Thursday, August 25, 2011

Does the Decrease in Continuing Claims Reflect an Improved Employment Situation?

The Street outlines that continuing claims are continuing to trend down:

The total number of Americans filing for unemployment look a bit better than the initial claims data. Continuing claims for the week ended Aug. 13 fell to 3.641 million from 3.721 million, reaching the lowest level since September 2008. Economists were expecting the reading to come in at 3.7 million.
While this is not in itself a bad thing, it requires additional research to determine if it is in fact a good thing. The problem is that individuals are losing coverage as the length of many of those unemployed has extended well past the length they can receive benefits. In addition, the number of newly unemployed is unlikely to grow at the same pace even if the economy remains under pressure, as the overall number of individuals employed is smaller and "low hanging fruit" (apologies to anyone that is unemployed) were already laid off.

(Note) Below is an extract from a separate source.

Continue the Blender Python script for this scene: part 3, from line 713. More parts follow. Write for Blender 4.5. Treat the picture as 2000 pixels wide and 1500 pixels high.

To account for some of this issue, the chart below shows the level of continuing claims since 2007 (which shows the peak in continuing claims in 2009), plus the increase in the number of individuals not in the workforce over that time to account for those no longer collecting unemployment.

Source: DOL / BLS


  1. Jake--love your blog. Just wanted to make sure you were aware of the new add-in that is available through the St. Louis Federal Reserve.

    It is really handy for downloading and charting data sets.

  2. I'm an Excel 2003 guy and trying to hold on as long as I can, so the add-in doesn't work.

  3. Great post Jake. Clear enough the job market is not improving.